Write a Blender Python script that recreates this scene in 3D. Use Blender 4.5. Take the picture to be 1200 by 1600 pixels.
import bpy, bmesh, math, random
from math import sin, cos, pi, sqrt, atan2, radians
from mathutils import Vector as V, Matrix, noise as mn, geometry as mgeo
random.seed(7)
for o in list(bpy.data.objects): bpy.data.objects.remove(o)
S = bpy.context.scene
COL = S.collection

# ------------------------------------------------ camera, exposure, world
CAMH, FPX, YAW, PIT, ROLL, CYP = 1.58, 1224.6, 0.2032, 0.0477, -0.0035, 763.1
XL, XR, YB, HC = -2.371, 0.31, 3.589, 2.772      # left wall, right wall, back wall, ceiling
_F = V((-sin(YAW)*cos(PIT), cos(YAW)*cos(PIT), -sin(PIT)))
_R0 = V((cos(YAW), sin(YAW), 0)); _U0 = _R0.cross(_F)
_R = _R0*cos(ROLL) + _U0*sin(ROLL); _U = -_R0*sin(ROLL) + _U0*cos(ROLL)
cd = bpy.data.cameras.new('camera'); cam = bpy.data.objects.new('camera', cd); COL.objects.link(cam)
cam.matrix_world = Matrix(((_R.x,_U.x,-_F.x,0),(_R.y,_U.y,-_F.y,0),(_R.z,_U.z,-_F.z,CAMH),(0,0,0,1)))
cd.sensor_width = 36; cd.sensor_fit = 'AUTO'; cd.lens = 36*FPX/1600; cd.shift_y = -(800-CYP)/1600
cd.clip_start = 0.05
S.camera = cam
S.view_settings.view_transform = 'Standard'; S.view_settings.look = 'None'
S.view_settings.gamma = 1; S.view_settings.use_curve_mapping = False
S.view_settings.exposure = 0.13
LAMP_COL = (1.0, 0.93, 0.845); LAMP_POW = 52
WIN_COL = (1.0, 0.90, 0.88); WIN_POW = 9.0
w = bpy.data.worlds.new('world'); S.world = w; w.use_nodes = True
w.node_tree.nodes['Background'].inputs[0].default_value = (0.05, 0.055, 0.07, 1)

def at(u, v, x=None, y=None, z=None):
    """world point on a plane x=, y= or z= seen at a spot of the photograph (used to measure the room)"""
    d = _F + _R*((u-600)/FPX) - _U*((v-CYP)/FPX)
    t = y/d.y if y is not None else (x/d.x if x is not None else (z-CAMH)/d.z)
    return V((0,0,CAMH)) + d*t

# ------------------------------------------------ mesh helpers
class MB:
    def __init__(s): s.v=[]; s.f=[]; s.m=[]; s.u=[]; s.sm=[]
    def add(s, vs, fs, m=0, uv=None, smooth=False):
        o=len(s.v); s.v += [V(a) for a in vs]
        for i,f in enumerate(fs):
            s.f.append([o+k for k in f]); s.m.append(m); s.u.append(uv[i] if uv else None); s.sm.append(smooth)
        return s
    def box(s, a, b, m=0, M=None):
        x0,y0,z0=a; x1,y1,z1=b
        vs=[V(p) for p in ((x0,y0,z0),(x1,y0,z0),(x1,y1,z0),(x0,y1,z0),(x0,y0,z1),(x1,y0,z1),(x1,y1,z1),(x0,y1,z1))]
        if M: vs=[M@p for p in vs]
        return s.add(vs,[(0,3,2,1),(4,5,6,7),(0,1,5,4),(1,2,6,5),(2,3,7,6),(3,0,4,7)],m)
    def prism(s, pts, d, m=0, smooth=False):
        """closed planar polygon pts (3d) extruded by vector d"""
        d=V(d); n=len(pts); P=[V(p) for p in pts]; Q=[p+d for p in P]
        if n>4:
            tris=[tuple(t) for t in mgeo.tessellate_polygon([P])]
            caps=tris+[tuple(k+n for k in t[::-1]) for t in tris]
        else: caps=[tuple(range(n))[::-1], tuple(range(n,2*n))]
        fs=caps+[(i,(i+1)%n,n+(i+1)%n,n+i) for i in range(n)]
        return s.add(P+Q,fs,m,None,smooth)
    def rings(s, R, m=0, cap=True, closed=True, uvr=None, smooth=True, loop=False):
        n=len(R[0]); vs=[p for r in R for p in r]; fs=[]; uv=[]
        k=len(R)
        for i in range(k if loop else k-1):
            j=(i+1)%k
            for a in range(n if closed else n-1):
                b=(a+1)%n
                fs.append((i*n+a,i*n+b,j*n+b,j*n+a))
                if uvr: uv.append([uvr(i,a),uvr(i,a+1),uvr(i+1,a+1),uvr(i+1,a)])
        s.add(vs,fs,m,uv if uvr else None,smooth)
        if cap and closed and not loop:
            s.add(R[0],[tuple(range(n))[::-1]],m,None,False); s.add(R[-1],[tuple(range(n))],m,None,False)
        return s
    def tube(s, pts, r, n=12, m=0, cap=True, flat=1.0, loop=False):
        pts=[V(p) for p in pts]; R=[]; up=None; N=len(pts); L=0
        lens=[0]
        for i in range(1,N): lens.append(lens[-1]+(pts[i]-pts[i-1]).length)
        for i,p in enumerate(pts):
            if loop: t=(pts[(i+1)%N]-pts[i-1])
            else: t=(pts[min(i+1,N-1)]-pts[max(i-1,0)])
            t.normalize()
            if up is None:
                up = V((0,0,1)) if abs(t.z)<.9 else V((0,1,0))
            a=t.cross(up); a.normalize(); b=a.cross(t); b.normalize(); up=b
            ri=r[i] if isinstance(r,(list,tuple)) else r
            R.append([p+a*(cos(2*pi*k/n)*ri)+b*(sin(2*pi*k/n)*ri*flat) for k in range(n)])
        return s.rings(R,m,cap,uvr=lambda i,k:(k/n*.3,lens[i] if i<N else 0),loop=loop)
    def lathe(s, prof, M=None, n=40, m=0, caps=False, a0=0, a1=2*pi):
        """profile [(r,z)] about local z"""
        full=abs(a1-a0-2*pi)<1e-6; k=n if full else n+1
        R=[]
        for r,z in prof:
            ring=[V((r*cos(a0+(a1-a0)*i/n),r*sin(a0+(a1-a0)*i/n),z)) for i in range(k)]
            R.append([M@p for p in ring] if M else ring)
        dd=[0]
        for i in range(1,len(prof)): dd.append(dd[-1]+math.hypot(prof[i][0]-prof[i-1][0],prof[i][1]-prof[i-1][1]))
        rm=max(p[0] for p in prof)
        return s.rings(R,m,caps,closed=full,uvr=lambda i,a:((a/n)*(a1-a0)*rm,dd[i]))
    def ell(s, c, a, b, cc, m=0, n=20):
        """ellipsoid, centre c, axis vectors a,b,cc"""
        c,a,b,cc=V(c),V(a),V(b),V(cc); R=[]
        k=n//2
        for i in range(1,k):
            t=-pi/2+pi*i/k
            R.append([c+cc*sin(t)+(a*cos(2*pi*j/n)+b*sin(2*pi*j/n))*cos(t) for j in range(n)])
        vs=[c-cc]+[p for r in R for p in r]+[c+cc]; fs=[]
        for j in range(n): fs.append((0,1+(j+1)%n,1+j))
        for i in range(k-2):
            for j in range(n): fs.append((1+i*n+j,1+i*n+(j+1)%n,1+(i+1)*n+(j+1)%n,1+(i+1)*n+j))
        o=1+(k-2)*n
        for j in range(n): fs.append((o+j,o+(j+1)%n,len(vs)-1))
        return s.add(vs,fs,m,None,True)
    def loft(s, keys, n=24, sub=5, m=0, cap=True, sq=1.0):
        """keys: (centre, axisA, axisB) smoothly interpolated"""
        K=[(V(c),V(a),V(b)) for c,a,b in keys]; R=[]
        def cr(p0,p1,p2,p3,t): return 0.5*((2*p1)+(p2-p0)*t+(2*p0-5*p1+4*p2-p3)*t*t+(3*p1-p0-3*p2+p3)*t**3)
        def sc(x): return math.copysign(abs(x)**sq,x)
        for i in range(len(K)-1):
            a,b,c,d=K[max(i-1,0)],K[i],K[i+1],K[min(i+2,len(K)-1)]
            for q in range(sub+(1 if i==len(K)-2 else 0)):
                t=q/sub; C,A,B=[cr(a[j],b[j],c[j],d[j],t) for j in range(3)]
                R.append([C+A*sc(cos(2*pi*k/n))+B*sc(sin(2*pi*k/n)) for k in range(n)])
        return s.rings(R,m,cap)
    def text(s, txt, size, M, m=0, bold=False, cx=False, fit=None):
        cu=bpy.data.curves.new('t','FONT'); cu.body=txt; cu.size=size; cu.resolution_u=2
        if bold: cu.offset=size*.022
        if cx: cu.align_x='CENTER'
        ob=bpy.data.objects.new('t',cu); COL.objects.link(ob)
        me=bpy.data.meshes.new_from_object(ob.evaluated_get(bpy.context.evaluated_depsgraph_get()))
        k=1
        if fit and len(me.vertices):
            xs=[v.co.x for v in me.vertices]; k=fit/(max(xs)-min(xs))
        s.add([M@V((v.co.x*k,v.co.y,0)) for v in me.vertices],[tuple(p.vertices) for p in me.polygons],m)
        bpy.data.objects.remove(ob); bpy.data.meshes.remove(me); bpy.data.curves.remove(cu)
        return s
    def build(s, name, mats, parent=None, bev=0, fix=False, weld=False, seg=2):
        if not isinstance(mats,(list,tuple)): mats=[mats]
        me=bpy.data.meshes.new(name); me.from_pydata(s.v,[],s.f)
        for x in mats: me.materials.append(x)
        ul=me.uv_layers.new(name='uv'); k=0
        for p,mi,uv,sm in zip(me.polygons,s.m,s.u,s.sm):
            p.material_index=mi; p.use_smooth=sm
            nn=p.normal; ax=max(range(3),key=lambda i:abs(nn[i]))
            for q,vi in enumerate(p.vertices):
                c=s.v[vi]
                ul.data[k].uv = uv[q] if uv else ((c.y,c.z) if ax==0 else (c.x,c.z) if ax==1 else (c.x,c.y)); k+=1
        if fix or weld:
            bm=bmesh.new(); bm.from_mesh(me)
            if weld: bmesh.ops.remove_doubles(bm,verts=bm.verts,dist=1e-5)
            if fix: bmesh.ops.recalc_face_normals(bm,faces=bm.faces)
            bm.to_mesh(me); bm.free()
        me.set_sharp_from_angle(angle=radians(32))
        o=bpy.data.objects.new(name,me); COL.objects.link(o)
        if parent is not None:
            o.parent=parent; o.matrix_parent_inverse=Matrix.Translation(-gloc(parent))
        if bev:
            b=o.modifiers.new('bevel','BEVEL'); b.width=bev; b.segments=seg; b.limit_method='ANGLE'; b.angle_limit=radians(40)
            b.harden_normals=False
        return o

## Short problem
Write out, unaltered, the lines from the opening of the listing through the line that includes "COL = S.collection".

## Worked answer
Write a Blender Python script that recreates this scene in 3D. Use Blender 4.5. Take the picture to be 1200 by 1600 pixels.
import bpy, bmesh, math, random
from math import sin, cos, pi, sqrt, atan2, radians
from mathutils import Vector as V, Matrix, noise as mn, geometry as mgeo
random.seed(7)
for o in list(bpy.data.objects): bpy.data.objects.remove(o)
S = bpy.context.scene
COL = S.collection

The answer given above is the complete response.